Prepared and Ready

‘Mom, it’s time’, I hurried over the phone.

‘For whaaaat,’ she drew out with a Southern drawl.

‘Babies, Mom. They’re coming. Today,’ I tried to punctuate.

‘They can’t,’ she plead as the inevitability of the situation began to sink in.

‘We go to the OR in 45 minutes.’

‘But I can’t get there,’ now fully aware of the what was happening.

‘I don’t know what to tell you Mom. It’s time.’

Click.

She hung up on me. My mother hung up on me. She still denies it but she did. She hung up out of urgency, shifting her day to align with this new reality.

Mom knew the process. She had three kids of her own and knew the timing of how a pregnancy becomes a baby. She also knew that when a baby is ready to arrive, it will.

Mom also knew to take my call. She knew we were pregnant with two at the same time. She knew we were getting close. She knew the pregnancy had its drama and that anything was possible. She knew all of this and she still hung up on me.

There’s a difference, Mom taught me, between being prepared and being ready. She prepared her ‘go bag’ in case she was needed and she prepared her staff, putting in contingencies so that work didn’t stop just in case she got the call. She was wholly prepared, having done diligence I didn’t realize grandmothers did for the arrival of a newborn, but her heart wasn’t ready in that moment.

As she shifted her gears down the interstate, her preparedness became readiness. She arrived and with enough thoughtfulness to bring Dad (although that wasn’t a given. She was clear that he could drive himself if he stood between her and new grandbabies). She was present. She was available. She was in tears as grandmothers are, watching through the plate glass window as her grandchildren were rolled into the nursery. She hugged my wife gingerly and fully. She was ready.

Years later, those same children come to me with questions, “Dad, are you Santa Claus?” I sit stunned as if I never thought this question would come up. I was neither prepared nor ready. So I bought some time with a lollipop and did what every grown man does: called Mom. This time she didn’t hang up on me.

Much of parenting, I’m learning, is about being as prepared as possible. I’m always amazed at how a 9-pound human can travel with enough stuff to fill a minivan. Parents preparing for any possible scenario. The folks at Target are glad to equip new parents with checklists of stuff to quell any potentiality. But who has the checklist for their hearts? Who can help with answering the hard questions? Should I prepare a speech about Santa? How do I explain that my son’s friend has two daddies? How do I handle ‘Daddy, I heard a bad word on the bus today. What does *#$! mean?’
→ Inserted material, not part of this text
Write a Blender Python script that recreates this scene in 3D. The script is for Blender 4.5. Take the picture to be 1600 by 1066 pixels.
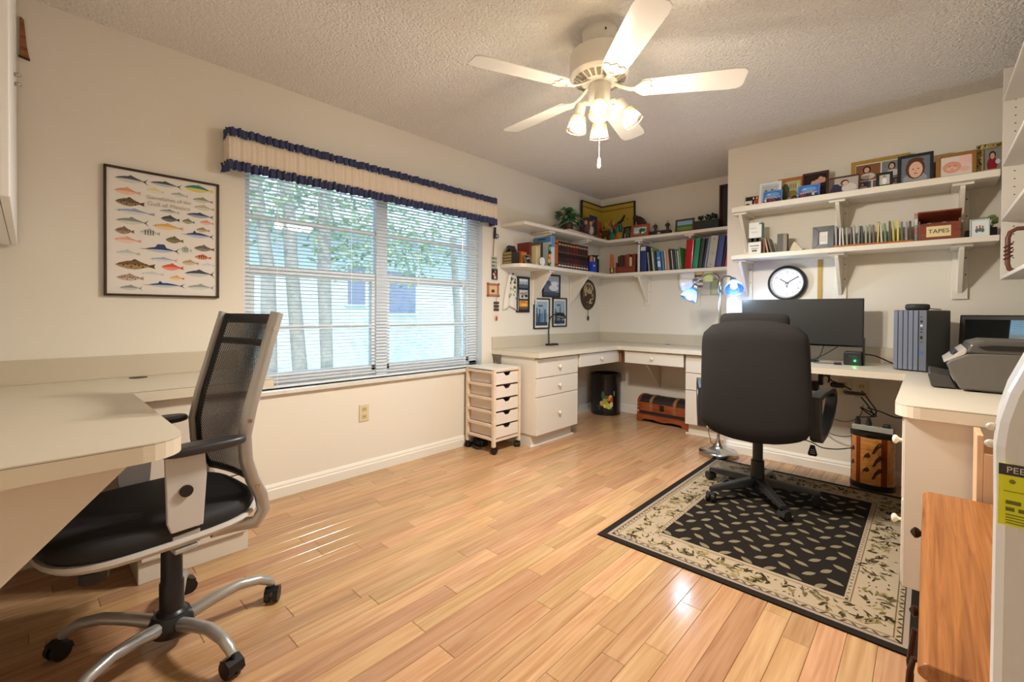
import bpy, math, random
from mathutils import Matrix, Vector
random.seed(7)
PI = math.pi
for o in list(bpy.data.objects): bpy.data.objects.remove(o)
SC = bpy.context.scene
COL = SC.collection

# ------------------------------------------------------------------ camera
def camera():
    f, yaw, pitch, roll, cy = 702.157, 0.747037, 0.010139, 0.006228, 496.237
    s, c = math.sin(yaw), math.cos(yaw)
    fw = Vector((-s, c, 0)); rt = Vector((c, s, 0)); up = Vector((0, 0, 1))
    F = fw*math.cos(pitch) - up*math.sin(pitch); U = up*math.cos(pitch) + fw*math.sin(pitch)
    R = rt*math.cos(roll) + U*math.sin(roll); U2 = U*math.cos(roll) - rt*math.sin(roll)
    cam = bpy.data.cameras.new('camera'); ob = bpy.data.objects.new('camera', cam); COL.objects.link(ob)
    B = -F
    ob.matrix_world = Matrix(((R.x, U2.x, B.x, 2.8366), (R.y, U2.y, B.y, 0.0), (R.z, U2.z, B.z, 1.1094), (0, 0, 0, 1)))
    cam.sensor_width = 36; cam.lens = f/1600*36; cam.shift_y = -(533-cy)/1600
    cam.clip_start = 0.02; cam.clip_end = 200
    SC.camera = ob
camera()

# ------------------------------------------------------------------ world, sun, exposure
W = bpy.data.worlds.new('world'); SC.world = W; W.use_nodes = True
W.node_tree.nodes['Background'].inputs[0].default_value = (0.58, 0.80, 1.0, 1)
W.node_tree.nodes['Background'].inputs[1].default_value = 2.2
def light(name, kind, loc, energy, color, **kw):
    l = bpy.data.lights.new(name, kind); l.energy = energy; l.color = color
    for k, v in kw.items(): setattr(l, k, v)
    o = bpy.data.objects.new(name, l); COL.objects.link(o); o.location = loc
    return o
sun = light('sun', 'SUN', (2, 2, 9), 2.2, (1.0, 0.96, 0.88), angle=0.02)
sun.rotation_euler = (math.radians(18), math.radians(38), 0)
FAN_W, FAN_SPOT, LAMP_W = 5.0, 43.0, 5.5
vs = SC.view_settings
vs.view_transform = 'Standard'; vs.look = 'None'; vs.gamma = 1; vs.use_curve_mapping = False
vs.exposure = 0.38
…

It’s overwhelming. I don’t know how to handle these situations. I don’t have good answers. But I’m growing ready. I have to because, like my wife’s pregnancy, the questions I receive from my children are inevitable. They will learn where babies come from, whether from me or from the friendly new student two rows behind them on the bus, which fails us all. So I should prepare. I should prepare my speech and prepare my heart. I should prepare so that I am ready when they are.

They are growing up. It’s inevitable. We’d be concerned if they weren’t. They will eventually reach an age where their bodies change and have a first love. And have their hearts broken. These inevitabilities don’t have to be debilitating. With some intention, these discussions can become conversations rather than lectures. With some intention, we can develop foundational responses in advance so that we can navigate real-time on scaffolding set in place.

This is the hope of this work: To share forward the work my bride and I are doing to be ready when needed.